**** Data provided
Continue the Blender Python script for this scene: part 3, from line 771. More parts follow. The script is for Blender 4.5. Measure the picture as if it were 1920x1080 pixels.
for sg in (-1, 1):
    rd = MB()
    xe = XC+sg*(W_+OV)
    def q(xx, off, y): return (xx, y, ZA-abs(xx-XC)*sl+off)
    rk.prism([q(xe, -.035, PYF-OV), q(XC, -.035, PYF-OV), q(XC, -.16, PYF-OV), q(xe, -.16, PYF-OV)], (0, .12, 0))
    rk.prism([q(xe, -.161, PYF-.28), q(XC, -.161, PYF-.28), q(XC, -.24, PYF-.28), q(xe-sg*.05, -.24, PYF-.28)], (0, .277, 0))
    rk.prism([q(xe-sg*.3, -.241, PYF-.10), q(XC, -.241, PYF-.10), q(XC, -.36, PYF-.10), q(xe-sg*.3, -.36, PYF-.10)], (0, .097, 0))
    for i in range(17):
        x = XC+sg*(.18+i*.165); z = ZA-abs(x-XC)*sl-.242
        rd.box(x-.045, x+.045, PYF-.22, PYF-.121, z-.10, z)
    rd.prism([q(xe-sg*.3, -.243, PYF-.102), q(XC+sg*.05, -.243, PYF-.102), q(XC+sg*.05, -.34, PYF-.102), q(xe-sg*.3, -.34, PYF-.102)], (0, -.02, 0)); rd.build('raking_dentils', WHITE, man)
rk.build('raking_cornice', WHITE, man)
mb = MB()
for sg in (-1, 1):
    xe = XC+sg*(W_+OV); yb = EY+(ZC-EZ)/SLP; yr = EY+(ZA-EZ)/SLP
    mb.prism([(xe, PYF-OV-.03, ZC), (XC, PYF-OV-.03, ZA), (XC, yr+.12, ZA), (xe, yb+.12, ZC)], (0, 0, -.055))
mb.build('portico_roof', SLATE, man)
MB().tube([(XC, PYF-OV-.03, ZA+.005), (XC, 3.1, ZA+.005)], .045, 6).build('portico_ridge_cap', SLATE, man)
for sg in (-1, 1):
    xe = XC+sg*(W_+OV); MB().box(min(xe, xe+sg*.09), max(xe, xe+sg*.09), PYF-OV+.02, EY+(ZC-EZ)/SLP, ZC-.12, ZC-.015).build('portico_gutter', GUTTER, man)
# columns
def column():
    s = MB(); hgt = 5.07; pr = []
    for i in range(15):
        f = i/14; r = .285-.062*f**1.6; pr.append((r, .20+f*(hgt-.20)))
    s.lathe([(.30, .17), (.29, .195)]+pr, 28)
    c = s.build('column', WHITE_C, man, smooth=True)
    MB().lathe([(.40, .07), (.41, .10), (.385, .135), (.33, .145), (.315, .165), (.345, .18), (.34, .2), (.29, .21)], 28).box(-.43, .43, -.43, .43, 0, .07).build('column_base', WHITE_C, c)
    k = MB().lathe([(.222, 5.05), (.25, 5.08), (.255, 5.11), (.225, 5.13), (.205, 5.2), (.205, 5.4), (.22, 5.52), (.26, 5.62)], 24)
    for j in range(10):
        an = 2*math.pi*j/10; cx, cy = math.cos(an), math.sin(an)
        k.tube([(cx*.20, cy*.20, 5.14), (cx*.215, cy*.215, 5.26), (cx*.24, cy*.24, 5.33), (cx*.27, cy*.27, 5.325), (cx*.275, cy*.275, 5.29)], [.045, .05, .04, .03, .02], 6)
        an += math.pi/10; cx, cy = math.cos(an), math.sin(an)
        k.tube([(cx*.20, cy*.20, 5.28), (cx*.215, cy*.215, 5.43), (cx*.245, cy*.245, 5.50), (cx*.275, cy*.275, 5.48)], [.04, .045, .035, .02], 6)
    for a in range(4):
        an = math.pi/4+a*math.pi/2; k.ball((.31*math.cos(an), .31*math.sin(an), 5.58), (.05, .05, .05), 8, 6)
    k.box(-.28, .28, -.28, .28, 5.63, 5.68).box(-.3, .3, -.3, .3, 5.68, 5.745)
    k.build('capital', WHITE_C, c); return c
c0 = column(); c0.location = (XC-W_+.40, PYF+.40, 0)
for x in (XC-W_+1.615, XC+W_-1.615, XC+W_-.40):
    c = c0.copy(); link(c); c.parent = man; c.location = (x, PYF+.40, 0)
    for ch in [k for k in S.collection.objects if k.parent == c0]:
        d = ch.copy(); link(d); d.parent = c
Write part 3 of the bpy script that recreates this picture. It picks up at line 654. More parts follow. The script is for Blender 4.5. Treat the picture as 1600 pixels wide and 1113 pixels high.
********
* _What to do_: Please restate the whole listing word for word.

* _Written response_:
Continue the Blender Python script for this scene: part 3, from line 771. More parts follow. The script is for Blender 4.5. Measure the picture as if it were 1920x1080 pixels.
for sg in (-1, 1):
    rd = MB()
    xe = XC+sg*(W_+OV)
    def q(xx, off, y): return (xx, y, ZA-abs(xx-XC)*sl+off)
    rk.prism([q(xe, -.035, PYF-OV), q(XC, -.035, PYF-OV), q(XC, -.16, PYF-OV), q(xe, -.16, PYF-OV)], (0, .12, 0))
    rk.prism([q(xe, -.161, PYF-.28), q(XC, -.161, PYF-.28), q(XC, -.24, PYF-.28), q(xe-sg*.05, -.24, PYF-.28)], (0, .277, 0))
    rk.prism([q(xe-sg*.3, -.241, PYF-.10), q(XC, -.241, PYF-.10), q(XC, -.36, PYF-.10), q(xe-sg*.3, -.36, PYF-.10)], (0, .097, 0))
    for i in range(17):
        x = XC+sg*(.18+i*.165); z = ZA-abs(x-XC)*sl-.242
        rd.box(x-.045, x+.045, PYF-.22, PYF-.121, z-.10, z)
    rd.prism([q(xe-sg*.3, -.243, PYF-.102), q(XC+sg*.05, -.243, PYF-.102), q(XC+sg*.05, -.34, PYF-.102), q(xe-sg*.3, -.34, PYF-.102)], (0, -.02, 0)); rd.build('raking_dentils', WHITE, man)
rk.build('raking_cornice', WHITE, man)
mb = MB()
for sg in (-1, 1):
    xe = XC+sg*(W_+OV); yb = EY+(ZC-EZ)/SLP; yr = EY+(ZA-EZ)/SLP
    mb.prism([(xe, PYF-OV-.03, ZC), (XC, PYF-OV-.03, ZA), (XC, yr+.12, ZA), (xe, yb+.12, ZC)], (0, 0, -.055))
mb.build('portico_roof', SLATE, man)
MB().tube([(XC, PYF-OV-.03, ZA+.005), (XC, 3.1, ZA+.005)], .045, 6).build('portico_ridge_cap', SLATE, man)
for sg in (-1, 1):
    xe = XC+sg*(W_+OV); MB().box(min(xe, xe+sg*.09), max(xe, xe+sg*.09), PYF-OV+.02, EY+(ZC-EZ)/SLP, ZC-.12, ZC-.015).build('portico_gutter', GUTTER, man)
# columns
def column():
    s = MB(); hgt = 5.07; pr = []
    for i in range(15):
        f = i/14; r = .285-.062*f**1.6; pr.append((r, .20+f*(hgt-.20)))
    s.lathe([(.30, .17), (.29, .195)]+pr, 28)
    c = s.build('column', WHITE_C, man, smooth=True)
    MB().lathe([(.40, .07), (.41, .10), (.385, .135), (.33, .145), (.315, .165), (.345, .18), (.34, .2), (.29, .21)], 28).box(-.43, .43, -.43, .43, 0, .07).build('column_base', WHITE_C, c)
    k = MB().lathe([(.222, 5.05), (.25, 5.08), (.255, 5.11), (.225, 5.13), (.205, 5.2), (.205, 5.4), (.22, 5.52), (.26, 5.62)], 24)
    for j in range(10):
        an = 2*math.pi*j/10; cx, cy = math.cos(an), math.sin(an)
        k.tube([(cx*.20, cy*.20, 5.14), (cx*.215, cy*.215, 5.26), (cx*.24, cy*.24, 5.33), (cx*.27, cy*.27, 5.325), (cx*.275, cy*.275, 5.29)], [.045, .05, .04, .03, .02], 6)
        an += math.pi/10; cx, cy = math.cos(an), math.sin(an)
        k.tube([(cx*.20, cy*.20, 5.28), (cx*.215, cy*.215, 5.43), (cx*.245, cy*.245, 5.50), (cx*.275, cy*.275, 5.48)], [.04, .045, .035, .02], 6)
    for a in range(4):
        an = math.pi/4+a*math.pi/2; k.ball((.31*math.cos(an), .31*math.sin(an), 5.58), (.05, .05, .05), 8, 6)
    k.box(-.28, .28, -.28, .28, 5.63, 5.68).box(-.3, .3, -.3, .3, 5.68, 5.745)
    k.build('capital', WHITE_C, c); return c
c0 = column(); c0.location = (XC-W_+.40, PYF+.40, 0)
for x in (XC-W_+1.615, XC+W_-1.615, XC+W_-.40):
    c = c0.copy(); link(c); c.parent = man; c.location = (x, PYF+.40, 0)
    for ch in [k for k in S.collection.objects if k.parent == c0]:
        d = ch.copy(); link(d); d.parent = c
Write part 3 of the bpy script that recreates this picture. It picks up at line 654. More parts follow. The script is for Blender 4.5. Treat the picture as 1600 pixels wide and 1113 pixels high.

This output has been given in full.